Millennium Post

'Not afraid of facing tough opponents'

Margao: India's captain for the FIFA U-17 World Cup Amarjit Singh has said that his players have worked extremely hard in the last couple of years and are not afraid of facing tough opponents in the upcoming mega event, starting October 6.
"Under the new Portuguese coach Luis Norton de Matos we have learnt a lot of new things. The foreign tour has also helped us to be mentally tough against tough opponents. And now we are not afraid to play against the tough opponents," said Amarjit.
India have been placed in Group A in the FIFA U-17 World Cup alongside USA, Colombia and Ghana.
The hosts will face USA on October 6, followed by Colombia and Ghana on October 9 and October 12 respectively at the Jawaharlal Nehru Stadium in New Delhi.
"Our plan is to put the best foot forward for the upcoming tournament and play good matches. We have worked really hard and are capable of playing well. We can build good image of out team in the next few weeks during the tournament," said the skipper.
The Indian team will leave for New Delhi on Wednesday afternoon.
Meanwhile, Brazil Under-17 football team coach Carlos Amadeu wants to reclaim the FIFA U-17 World Cup title after a hiatus of 14 years at the majestic Saltlake Stadium here on October 28.
Having visited India and the revamped Salt Lake Stadium during the World Cup draw, Amadeu said he
dreams of lifting the glittering silverware here.
"I've heard about the football madness in Kolkata and I've been there. It is a huge stadium with a beautiful history. Since I was there I'm dreaming about the final. I wish we could get the trophy there," Amadeu said after arriving in Mumbai this morning.
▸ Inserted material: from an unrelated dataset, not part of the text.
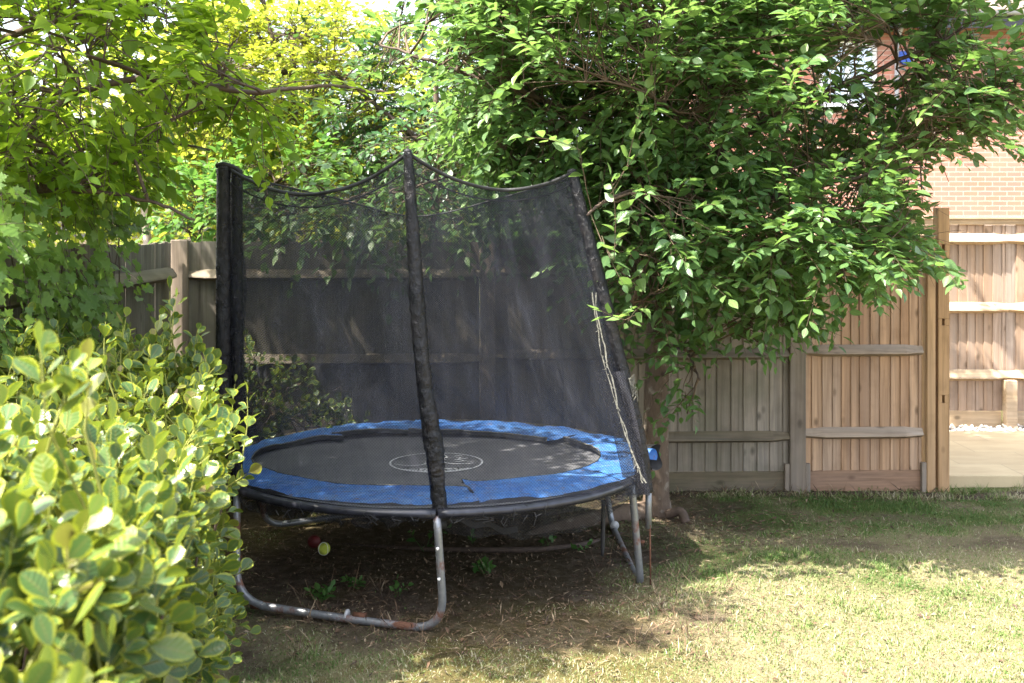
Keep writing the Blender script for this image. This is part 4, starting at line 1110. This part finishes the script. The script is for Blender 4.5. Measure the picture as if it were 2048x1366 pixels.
q = MB(); tube(q, spline([B0 + V(-.05, -.02, .03), B0 + V(-.28, -.16, .035), B0 + V(-.48, -.30, .035), B0 + V(-.75, -.42, .0), B0 + V(-.9, -.5, -.05)], 30), np.linspace(.07, .025, 30), 10, ripple=lambda i, a: 1 + .2 * (fbm(np.stack([np.cos(a), np.sin(a), i * .4], -1), 25, 2) - .5)); q.build('surface_root', M['bark'], mt_, True)
q = MB(); tube(q, spline([B0 + V(-.1, -.3, -.01), B0 + V(-.6, -.75, .012), B0 + V(-1.2, -.8, .012), B0 + V(-1.9, -.6, -.02)], 40), np.linspace(.022, .012, 40), 7); tube(q, spline([B0 + V(.05, -.12, .03), B0 + V(.13, -.16, .06), B0 + V(.16, -.2, .0)], 14), .03, 7); q.build('surface_root', M['branch'], mt_, True)

# left tree: yellow-green, backlit, overhanging the side fence
LB = V(-3.15, 4.9, 0)
lt = empty('broadleaf_tree', LB); tag(lt, 'yellow green tree reaching in from beyond the left fence', 'tree')
t = Tree(202)
t.thin = ((P(590, 50, 4.7), .25, .9), (P(440, 345, 4.6), .14, .9), (P(420, 420, 4.6), .2, .7), (P(300, 440, 4.6), .1, .7), (P(380, 300, 4.7), .12, .5), (P(200, 170, 4.7), .1, .6), (P(270, 530, 4.7), .22, .95), (P(330, 560, 4.7), .2, .95))
tk = MB(); c = spline([LB + V(0, 0, -.08), LB + V(.03, 0, .5), LB + V(.02, .02, 1.5), LB + V(.10, 0, 2.6), LB + V(.2, 0, 4.0), LB + V(.3, .1, 5.2)], 40); tube(tk, c, np.linspace(.13, .03, 40), 14, ripple=lambda i, a: 1 + .12 * (fbm(np.stack([np.cos(a), np.sin(a), i * .4], -1), 35, 2) - .5)); tk.build('trunk', M['bark'], lt, True)
t.nodes += list(c[12:])
for pts, r0 in ((W((-250, 380, 5.0), (0, 300, 4.8), (150, 190, 4.6), (330, 160, 4.6), (500, 185, 4.6), (640, 170, 4.6), (790, 190, 4.6)), .022),
    (W((-250, 200, 5.0), (50, 60, 4.8), (200, 20, 4.6), (400, -40, 4.5)), .025), (W((-250, 420, 5.0), (-20, 400, 4.6), (120, 380, 4.5), (290, 400, 4.5), (390, 440, 4.5)), .016),
    (W((-250, 300, 5.0), (60, 230, 5.3), (260, 270, 5.4), (420, 300, 5.4)), .018), (W((-200, 100, 5.0), (100, -200, 4.6), (300, -350, 4.6), (420, -420, 4.8)), .03),
    (W((-200, 0, 5.0), (200, -350, 5.6), (500, -500, 6.0)), .028), (W((-200, 50, 5.0), (50, -200, 6.0), (300, -280, 6.9)), .025)): t.limb(pts, r0, .005, 30)  # last limb is out of view, added to carry the shading leaf clump
t.cloud(P(160, 120, 4.7), (px(290, 4.7), .8, px(200, 4.7)), 40, 360, .28, 10, .076, .42, 2.2, .4, 21, tone=(.0, .9), up=-.1, droop=.3)
t.cloud(P(110, 330, 4.65), (px(190, 4.65), .5, px(60, 4.65)), 20, 120, .24, 9, .078, .40, 2.2, .3, 22, tone=(.0, .8), up=-.05, droop=.2)
t.cloud(P(450, 150, 4.7), (px(130, 4.7), .4, px(110, 4.7)), 12, 64, .24, 9, .076, .42, 2.2, .3, 23, tone=(.2, 1.), droop=.25)
t.cloud(P(-20, 340, 5.2), (px(150, 5.2), .5, px(100, 5.2)), 14, 110, .30, 9, .08, .36, 2., .3, 24, tone=(0., .6))
t.cloud(P(-130, -330, 4.8), (px(520, 4.8), 1.1, px(230, 4.8)), 40, 400, .45, 12, .115, .40, 1.1, .3, 25, tone=(0., .8))
t.cloud(P(240, -260, 6.9), (.75, .5, .3), 16, 120, .4, 11, .11, .36, 1.4, .2, 27, tone=(0., .8))  # unseen clump added overhead to keep sun off the left back fence rails
t.cloud(P(80, 220, 5.6), (px(280, 5.6), .35, px(220, 5.6)), 20, 130, .32, 9, .08, .42, 2.0, .2, 26, tone=(.3, 1.), up=0)
for p, d, L in ((P(640, 172, 4.6), V(1, 0, -.02), .34), (P(560, 170, 4.6), V(1, 0, .1), .3), (P(370, 350, 4.5), V(1, -.1, .02), .22), (P(390, 440, 4.5), V(.8, 0, -.3), .2), (P(190, 470, 4.6), V(.5, 0, -.6), .25), (P(240, 440, 4.5), V(.6, 0, -.8), .25)):
    t.shoot(p, d, L, 9, .078, .1, (.5, 1.), .8)
t.crown(T_OV, M['lf_left'], lt); t.wood.build('branches', M['branch'], lt, True); t.twig.build('twigs', M['branch'], lt, True)

# golden small-leaved tree and others beyond the back fence
def bg_tree(name, base, label, mat, T, clouds, limbs, seed, trunk_r=.08, wood='branch', trunkmat='bark', cat='tree'):
    r_ = empty(name, base); tag(r_, label, cat); t = Tree(seed); t.nodes = []
    tk = MB(); top = np.asarray(limbs[0][-1]); c = spline(limbs[0], 24); tube(tk, c, np.linspace(trunk_r, trunk_r * .35, 24), 10); tk.build('trunk', M[trunkmat], r_, True)
    t.nodes += list(c[6:])
    for l in limbs[1:]: t.limb(l, trunk_r * .4, .006, 18)
    for a, k in clouds: t.cloud(*a, **k)
    t.crown(T, M[mat], r_); t.twig.build('twigs', M[wood], r_, True)
    if len(limbs) > 1: t.wood.build('branches', M[wood], r_, True)
    return r_
b = P(560, 0, 9.8) * V(1, 1, 0)
bg_tree('golden_tree', b, 'bright golden green tree with yellow catkins beyond the back fence', 'lf_gold', T_SM,
    [((P(590, 190, 9.6), (px(250, 9.6), .9, px(190, 9.6)), 40, 760, .34, 13, .062), dict(gap=.38, gs=1.5, shell=.3, seed=31, tone=(.1, .9), droop=.35)),
     ((P(420, 210, 9.9), (px(260, 9.9), .8, px(190, 9.9)), 24, 420, .36, 12, .07), dict(gap=.40, gs=1.5, shell=.3, seed=32, tone=(.2, 1.), droop=.3)),
     ((P(520, 40, 9.8), (px(90, 9.8), .6, px(110, 9.8)), 10, 90, .3, 12, .06), dict(gap=.42, gs=1.8, shell=.2, seed=33, tone=(.1, .8))),
     ((P(700, 330, 9.2), (px(200, 9.2), .5, px(90, 9.2)), 16, 240, .3, 12, .06), dict(gap=.36, gs=1.5, shell=.2, seed=34, tone=(0., .7)))],
    [[b, b + V(.05, 0, 1.2), b + V(.1, 0, 2.4), b + V(.1, .1, 3.6)], W((560, 230, 9.8), (470, 190, 9.6), (380, 200, 9.5)), W((560, 200, 9.8), (650, 260, 9.5), (760, 250, 9.3)), W((570, 150, 9.8), (540, 60, 9.8), (520, -40, 9.8))], 303)
# glossy shrub tree to its right
b = P(860, 0, 9.0) * V(1, 1, 0)
bg_tree('evergreen_shrub', b, 'glossy dark leaved shrub beyond the fence between golden and broad trees', 'lf_glossy', T_NR,
    [((P(850, 230, 8.9), (px(165, 8.9), .6, px(190, 8.9)), 30, 460, .30, 11, .082), dict(gap=.38, gs=1.7, shell=.4, seed=41, tone=(0., 1.), droop=.45, flat=.6)),
     ((P(640, 130, 9.1), (px(80, 9.1), .4, px(90, 9.1)), 5, 22, .30, 10, .08), dict(gap=.4, gs=1.7, shell=.2, seed=42, tone=(.2, 1.)))],
    [[b, b + V(0, 0, 1.0), b + V(.05, 0, 2.2), b + V(.05, 0, 3.1)], W((860, 300, 9.0), (740, 200, 9.0), (650, 130, 9.1)), W((865, 250, 9.0), (930, 150, 9.0))], 304, .06, cat='shrub')
# big-leaved bush and pale trunk behind the corner post
b = P(395, 0, 8.6) * V(1, 1, 0)
bg_tree('leafy_bush', b, 'bright green large leaved bush just over the fence corner', 'lf_mid', T_OV,
    [((P(420, 420, 8.5), (px(110, 8.5), .4, px(75, 8.5)), 12, 130, .26, 8, .095), dict(gap=.3, gs=1.7, shell=.3, seed=51, tone=(.1, 1.), droop=.3)),
     ((P(560, 350, 8.6), (px(120, 8.6), .4, px(80, 8.6)), 12, 110, .26, 8, .09), dict(gap=.34, gs=1.7, shell=.3, seed=52, tone=(.1, 1.)))],
    [[b, b + V(0, 0, .9), b + V(.03, 0, 1.7)], W((395, 460, 8.6), (480, 400, 8.6), (560, 360, 8.6))], 305, .04, cat='bush')
b = P(296, 0, 9.6) * V(1, 1, 0)
bg_tree('pale_trunk_tree', b, 'tree with a pale bare trunk showing over the side fence', 'lf_gold', T_SM,
    [((P(180, 260, 10.2), (px(330, 10.2), .8, px(170, 10.2)), 26, 460, .4, 12, .085), dict(gap=.42, gs=1.3, shell=.2, seed=61, tone=(.2, 1.), droop=.3))],
    [[b, b + V(.02, 0, 1.3), b + V(-.03, 0, 2.2), b + V(.08, 0, 3.4)], W((298, 330, 9.6), (200, 260, 9.8), (90, 240, 10.)), W((298, 300, 9.6), (350, 220, 9.9))], 306, .055, trunkmat='pale_bark')
# far garden trees
far = [(-4.6, 17.5, 3.6, 1.5, 'lf_gold', 'rounded yellow green tree far beyond the left fence'), (-1.6, 21., 3.9, 1.6, 'lf_mid', 'mid green rounded tree far behind the golden tree'),
       (-2.7, 14.2, 4.6, 2.1, 'lf_gold', 'tall golden green tree right behind the yellow catkin tree'),
       (.9, 18.5, 3.3, 1.7, 'lf_mid', 'mid green tree far behind the broad dark tree'), (-8.2, 22., 4.6, 2.0, 'lf_gold', 'pale yellow green tree farthest to the left')]
for k, (x, y, h, w_, mat, lab) in enumerate(far):
    b = V(x, y, 0)
    bg_tree('garden_tree', b, lab, mat, T_SM, [((V(x, y, h * .62), (w_, w_ * .8, h * .42), 30, 520, .6, 12, .15), dict(gap=.36, gs=.9, shell=.5, seed=70 + k, tone=(0., 1.)))],
            [[b, b + V(0, 0, h * .3), b + V(.1, 0, h * .6), b + V(.1, 0, h * .85)]], 400 + k, .12)['group'] = 'far garden trees'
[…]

The U-17 World Cup title has eluded Brazil since 2003.
Having won the title thrice in the past, the South American country is just behind title holders and four-time champions Nigeria, who have failed to qualify for the upcoming edition.
Having done a solid job in the youth ranks at Vitoria, Amadeu took charge of the Brazil U-17 side in May 2015 in the lead-up to the U-17 World Cup in Chile that year, where he steered the team to the last-eight before being eliminated by eventual champions Nigeria.
"I think that if you get the statistics of the U-17 World Cup, Africa are in front of South America and Europe. One of their countries always reach semi-finals," he said.
But Amadeu feels the competition will be tough this time around.
"The European teams, USA and Mexico are really strong this year. There are too many teams fighting for the tittle," he said.
Talking about Indian football, Amadeu had some words of advice for the host nation and said they can benefit from a football powerhouse like Brazil by way of exchange programmes.
"Players from India have the bio-type to play football, they are fast and have a good technique. In a country of such a huge population, I'm sure India could build a beautiful history in football," he said.
"My advice is to watch closely countries like Brazil, who can bring professionals with know-how.
"Also, the Indian professionals should travel around the world and participate in exchange programmes," he added.
The 52-year-old has put in well-designed hard work into practice for last two years, the result of which was evident in their dominant performance in the U-17 South American Championship in March.
On Tuesday, England head coach Steve Cooper announced a 21-member squad for the FIFA U-17 World Cup. Cooper has included most of the players who had helped England to qualify for the World Cup after reaching the final of the U-17 European Championship last season.
The squad played two warm-up games in September, drawing against Brazil in Shrewsbury before suffering a 1-2 defeat against South Africa in Leek.
Jadon Sancho, who missed the September get-together while completing a switch from Manchester City to Borussia Dortmund, is a new inclusion to the group.
Chelsea midfielder Conor Gallagher, who has impressed with his form at Stamford Bridge for their U-18s, has also been included in the England squad for the first time.